The Angels also just acquired Grayson Rodriguez in the offseason, suggesting organizational commitment to improvement, though Rodriguez struggled in his debut. What works against the Angels is their 22-28 record since that 11-10 start — this isn’t a team hitting bad luck, it’s a team with fundamental issues in both run scoring (.686 team OPS) and run prevention (5.00 team ERA).
That said, the biggest risk remains the Athletics’ recent inconsistency. Four wins in ten games suggests they haven’t found sustained rhythm, making this more about exploiting a favorable matchup than backing a superior team.
Run Environment & Game Shape
Angel Stadium’s 0.95 park factor slightly suppresses offense, which should favor the superior pitcher in Civale. The total sits at 9.5, reflecting the market’s expectation of a moderate-scoring game despite yesterday’s run-fest. Civale’s control and the Angels’ offensive struggles suggest we’re looking at a game where early leads matter — the type of environment where starting pitching quality becomes magnified.
The projected scoring range favors a tight, pitcher-driven contest where execution beats raw talent. That profile amplifies Civale’s edge over Kochanowicz, as consistent strike-throwing becomes more valuable in close games than pure stuff.
Joe Jensen’s Pick
JENSEN’S PICK: Athletics Moneyline -126 — 2 Units
I considered the Athletics -1.5 at +128, but laying runs leaves no margin for a poor buillpen performance — I’d rather take the moneyline. The pitching gap between Civale and Kochanowicz represents genuine value that the market hasn’t fully priced. While the Athletics aren’t a dominant road team, they possess superior offensive metrics (.732 OPS vs .686) and significantly better starting pitching in this matchup.

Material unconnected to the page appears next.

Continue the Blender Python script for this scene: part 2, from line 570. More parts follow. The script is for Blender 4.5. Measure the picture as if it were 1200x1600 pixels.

The Angels’ 22-28 slide since their early-season promise reflects systemic issues, not variance. Civale’s 2.70 ERA and proven command create multiple innings of advantage that justify backing Oakland despite their recent inconsistency. At -126, we’re getting reasonable value on the superior starter and offensive unit — not going heavier only because road favorites in baseball require respect for late-inning variance, but confident enough to back the clear edge with two units.